**GIVEN DATA**

+++++

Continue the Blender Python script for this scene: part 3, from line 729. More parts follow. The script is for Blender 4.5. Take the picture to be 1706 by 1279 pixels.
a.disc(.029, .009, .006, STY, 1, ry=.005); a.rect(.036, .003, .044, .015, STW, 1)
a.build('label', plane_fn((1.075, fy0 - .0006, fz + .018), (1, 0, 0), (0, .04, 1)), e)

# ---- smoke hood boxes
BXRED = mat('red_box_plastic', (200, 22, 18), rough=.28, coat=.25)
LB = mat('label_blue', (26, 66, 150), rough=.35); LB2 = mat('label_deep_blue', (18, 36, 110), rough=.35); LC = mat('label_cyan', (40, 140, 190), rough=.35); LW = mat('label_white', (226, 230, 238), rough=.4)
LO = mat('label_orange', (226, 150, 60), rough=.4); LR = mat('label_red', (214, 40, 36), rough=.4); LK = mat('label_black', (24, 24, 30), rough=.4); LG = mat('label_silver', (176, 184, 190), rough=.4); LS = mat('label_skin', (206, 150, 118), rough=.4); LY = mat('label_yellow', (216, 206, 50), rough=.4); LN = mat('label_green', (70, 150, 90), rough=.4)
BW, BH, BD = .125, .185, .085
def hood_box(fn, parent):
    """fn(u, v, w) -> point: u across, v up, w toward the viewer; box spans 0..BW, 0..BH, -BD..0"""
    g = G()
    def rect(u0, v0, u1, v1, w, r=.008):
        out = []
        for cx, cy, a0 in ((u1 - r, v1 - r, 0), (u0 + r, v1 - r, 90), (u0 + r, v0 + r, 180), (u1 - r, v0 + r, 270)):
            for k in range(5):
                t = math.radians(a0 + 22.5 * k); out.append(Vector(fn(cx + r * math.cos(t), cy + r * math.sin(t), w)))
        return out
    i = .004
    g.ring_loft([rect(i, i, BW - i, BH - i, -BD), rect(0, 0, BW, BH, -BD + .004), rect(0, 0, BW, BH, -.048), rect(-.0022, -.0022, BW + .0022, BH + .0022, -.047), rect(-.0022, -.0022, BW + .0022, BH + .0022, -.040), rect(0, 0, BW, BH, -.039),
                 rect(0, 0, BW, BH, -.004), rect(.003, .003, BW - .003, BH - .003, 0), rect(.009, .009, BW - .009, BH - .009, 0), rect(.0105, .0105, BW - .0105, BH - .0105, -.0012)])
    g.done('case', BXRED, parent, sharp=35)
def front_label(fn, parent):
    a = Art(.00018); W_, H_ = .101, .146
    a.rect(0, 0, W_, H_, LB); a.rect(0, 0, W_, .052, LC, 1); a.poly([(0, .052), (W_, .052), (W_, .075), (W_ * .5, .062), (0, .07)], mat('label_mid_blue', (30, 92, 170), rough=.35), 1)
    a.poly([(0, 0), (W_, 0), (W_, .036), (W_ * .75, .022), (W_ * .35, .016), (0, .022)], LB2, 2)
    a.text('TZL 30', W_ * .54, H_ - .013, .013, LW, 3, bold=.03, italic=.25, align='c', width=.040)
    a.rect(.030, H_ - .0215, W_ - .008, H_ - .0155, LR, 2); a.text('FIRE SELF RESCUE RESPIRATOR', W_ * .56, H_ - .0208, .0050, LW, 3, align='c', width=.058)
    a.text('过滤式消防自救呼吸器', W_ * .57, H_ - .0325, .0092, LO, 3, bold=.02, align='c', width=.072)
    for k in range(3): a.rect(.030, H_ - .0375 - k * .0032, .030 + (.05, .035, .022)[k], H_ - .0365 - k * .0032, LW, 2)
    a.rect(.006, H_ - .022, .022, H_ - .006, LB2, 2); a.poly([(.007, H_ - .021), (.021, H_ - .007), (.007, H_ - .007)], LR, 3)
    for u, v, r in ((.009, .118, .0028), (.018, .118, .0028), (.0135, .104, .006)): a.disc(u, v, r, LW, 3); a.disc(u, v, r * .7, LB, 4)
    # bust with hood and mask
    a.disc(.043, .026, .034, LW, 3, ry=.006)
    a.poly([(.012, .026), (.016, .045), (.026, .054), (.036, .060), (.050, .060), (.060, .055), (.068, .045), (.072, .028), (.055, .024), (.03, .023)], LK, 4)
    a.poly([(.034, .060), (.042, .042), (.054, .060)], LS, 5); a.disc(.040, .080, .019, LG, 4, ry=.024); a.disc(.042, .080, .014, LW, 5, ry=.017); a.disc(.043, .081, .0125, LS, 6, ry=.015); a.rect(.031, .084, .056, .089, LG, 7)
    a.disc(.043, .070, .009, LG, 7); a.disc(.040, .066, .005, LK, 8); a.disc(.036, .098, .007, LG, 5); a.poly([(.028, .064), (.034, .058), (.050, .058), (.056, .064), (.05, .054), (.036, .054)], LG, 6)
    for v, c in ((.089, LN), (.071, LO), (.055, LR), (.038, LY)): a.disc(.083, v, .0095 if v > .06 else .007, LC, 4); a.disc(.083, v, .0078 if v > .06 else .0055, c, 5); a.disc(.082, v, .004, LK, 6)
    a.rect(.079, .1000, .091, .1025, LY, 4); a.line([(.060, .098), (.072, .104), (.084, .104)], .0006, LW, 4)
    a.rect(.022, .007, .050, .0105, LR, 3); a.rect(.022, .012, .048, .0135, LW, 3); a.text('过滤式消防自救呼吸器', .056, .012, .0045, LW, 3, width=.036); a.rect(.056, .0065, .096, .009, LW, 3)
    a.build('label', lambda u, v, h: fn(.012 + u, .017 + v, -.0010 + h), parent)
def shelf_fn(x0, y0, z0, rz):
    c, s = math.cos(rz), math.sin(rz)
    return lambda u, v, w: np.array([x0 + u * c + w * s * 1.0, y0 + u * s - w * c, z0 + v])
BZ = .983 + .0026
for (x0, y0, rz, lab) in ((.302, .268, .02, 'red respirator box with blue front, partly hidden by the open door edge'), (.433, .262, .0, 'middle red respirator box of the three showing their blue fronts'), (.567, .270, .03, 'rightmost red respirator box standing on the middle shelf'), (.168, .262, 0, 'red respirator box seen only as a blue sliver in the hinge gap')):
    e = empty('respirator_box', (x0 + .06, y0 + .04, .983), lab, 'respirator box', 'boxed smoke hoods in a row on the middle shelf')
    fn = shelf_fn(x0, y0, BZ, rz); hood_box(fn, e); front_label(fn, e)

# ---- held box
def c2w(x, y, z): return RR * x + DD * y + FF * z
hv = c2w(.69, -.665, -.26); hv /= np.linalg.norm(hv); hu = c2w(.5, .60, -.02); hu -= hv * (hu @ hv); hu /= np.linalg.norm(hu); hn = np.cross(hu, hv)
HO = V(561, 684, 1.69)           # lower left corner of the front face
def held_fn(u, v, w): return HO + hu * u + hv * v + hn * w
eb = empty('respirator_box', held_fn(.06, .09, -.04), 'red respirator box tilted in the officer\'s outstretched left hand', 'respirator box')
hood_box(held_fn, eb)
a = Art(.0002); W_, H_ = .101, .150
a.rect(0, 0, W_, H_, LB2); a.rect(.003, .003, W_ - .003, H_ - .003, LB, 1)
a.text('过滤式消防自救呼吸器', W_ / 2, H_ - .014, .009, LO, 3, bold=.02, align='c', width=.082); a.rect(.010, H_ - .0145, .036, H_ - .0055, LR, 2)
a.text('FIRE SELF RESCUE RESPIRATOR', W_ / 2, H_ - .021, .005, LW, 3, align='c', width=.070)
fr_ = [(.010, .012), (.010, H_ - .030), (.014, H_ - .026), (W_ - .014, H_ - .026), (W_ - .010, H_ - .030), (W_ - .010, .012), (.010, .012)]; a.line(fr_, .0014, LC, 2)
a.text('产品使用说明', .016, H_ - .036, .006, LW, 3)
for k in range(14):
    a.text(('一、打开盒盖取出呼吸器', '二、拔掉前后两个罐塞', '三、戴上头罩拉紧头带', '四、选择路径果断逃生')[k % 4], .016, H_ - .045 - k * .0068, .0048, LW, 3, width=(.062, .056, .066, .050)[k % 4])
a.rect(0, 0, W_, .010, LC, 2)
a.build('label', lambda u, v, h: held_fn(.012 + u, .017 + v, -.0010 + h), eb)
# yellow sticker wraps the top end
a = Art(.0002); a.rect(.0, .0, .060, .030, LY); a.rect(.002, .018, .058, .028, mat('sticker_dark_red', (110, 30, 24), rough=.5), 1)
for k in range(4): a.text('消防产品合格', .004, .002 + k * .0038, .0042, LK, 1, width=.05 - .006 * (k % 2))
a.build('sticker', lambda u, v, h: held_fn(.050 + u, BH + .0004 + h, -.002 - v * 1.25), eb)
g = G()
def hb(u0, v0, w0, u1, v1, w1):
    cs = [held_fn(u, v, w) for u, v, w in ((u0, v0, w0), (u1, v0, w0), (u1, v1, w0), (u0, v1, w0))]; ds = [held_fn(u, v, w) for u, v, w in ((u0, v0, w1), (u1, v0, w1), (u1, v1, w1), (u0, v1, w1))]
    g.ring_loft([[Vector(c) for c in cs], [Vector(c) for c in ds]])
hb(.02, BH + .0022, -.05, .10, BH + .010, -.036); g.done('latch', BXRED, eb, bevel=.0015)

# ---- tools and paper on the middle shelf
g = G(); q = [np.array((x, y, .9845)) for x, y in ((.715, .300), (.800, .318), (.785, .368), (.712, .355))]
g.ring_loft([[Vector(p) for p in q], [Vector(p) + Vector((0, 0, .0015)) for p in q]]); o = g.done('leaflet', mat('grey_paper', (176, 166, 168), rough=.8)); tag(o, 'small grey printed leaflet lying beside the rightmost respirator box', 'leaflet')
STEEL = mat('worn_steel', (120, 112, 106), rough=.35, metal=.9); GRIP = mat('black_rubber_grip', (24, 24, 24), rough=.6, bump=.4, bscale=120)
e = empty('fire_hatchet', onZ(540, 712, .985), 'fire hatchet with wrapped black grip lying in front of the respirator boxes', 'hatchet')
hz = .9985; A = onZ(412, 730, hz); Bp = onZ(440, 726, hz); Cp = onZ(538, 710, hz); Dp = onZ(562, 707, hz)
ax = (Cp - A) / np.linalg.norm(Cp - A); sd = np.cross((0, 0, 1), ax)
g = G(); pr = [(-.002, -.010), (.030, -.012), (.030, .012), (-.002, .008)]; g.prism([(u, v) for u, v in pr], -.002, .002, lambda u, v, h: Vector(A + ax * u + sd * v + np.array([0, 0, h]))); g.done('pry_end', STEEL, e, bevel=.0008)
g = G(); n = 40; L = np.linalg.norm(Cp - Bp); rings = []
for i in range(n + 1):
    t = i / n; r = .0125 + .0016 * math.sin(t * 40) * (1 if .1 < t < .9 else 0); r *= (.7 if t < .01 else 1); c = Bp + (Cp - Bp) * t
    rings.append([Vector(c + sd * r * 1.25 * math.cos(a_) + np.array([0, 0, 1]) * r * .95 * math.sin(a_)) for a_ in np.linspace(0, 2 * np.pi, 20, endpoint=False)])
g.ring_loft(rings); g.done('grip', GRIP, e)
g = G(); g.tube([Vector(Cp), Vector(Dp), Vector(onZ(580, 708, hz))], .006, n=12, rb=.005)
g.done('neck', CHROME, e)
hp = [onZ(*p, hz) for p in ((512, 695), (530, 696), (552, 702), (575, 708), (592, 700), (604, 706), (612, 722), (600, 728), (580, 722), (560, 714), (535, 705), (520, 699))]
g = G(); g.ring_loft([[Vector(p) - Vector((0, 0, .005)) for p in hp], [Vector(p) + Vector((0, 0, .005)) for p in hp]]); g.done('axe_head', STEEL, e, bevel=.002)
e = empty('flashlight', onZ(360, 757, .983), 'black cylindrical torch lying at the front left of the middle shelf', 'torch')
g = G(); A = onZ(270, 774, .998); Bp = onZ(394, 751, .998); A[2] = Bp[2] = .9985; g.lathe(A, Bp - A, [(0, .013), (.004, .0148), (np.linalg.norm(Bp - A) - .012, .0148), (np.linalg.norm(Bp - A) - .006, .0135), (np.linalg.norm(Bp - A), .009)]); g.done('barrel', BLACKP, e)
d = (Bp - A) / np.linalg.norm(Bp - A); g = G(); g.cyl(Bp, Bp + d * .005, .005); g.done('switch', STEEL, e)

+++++

Print only the lines from the top of the data above down to the line holding "a.build('label', plane_fn((1.075, fy0", inclusive.

Continue the Blender Python script for this scene: part 3, from line 729. More parts follow. The script is for Blender 4.5. Take the picture to be 1706 by 1279 pixels.
a.disc(.029, .009, .006, STY, 1, ry=.005); a.rect(.036, .003, .044, .015, STW, 1)
a.build('label', plane_fn((1.075, fy0 - .0006, fz + .018), (1, 0, 0), (0, .04, 1)), e)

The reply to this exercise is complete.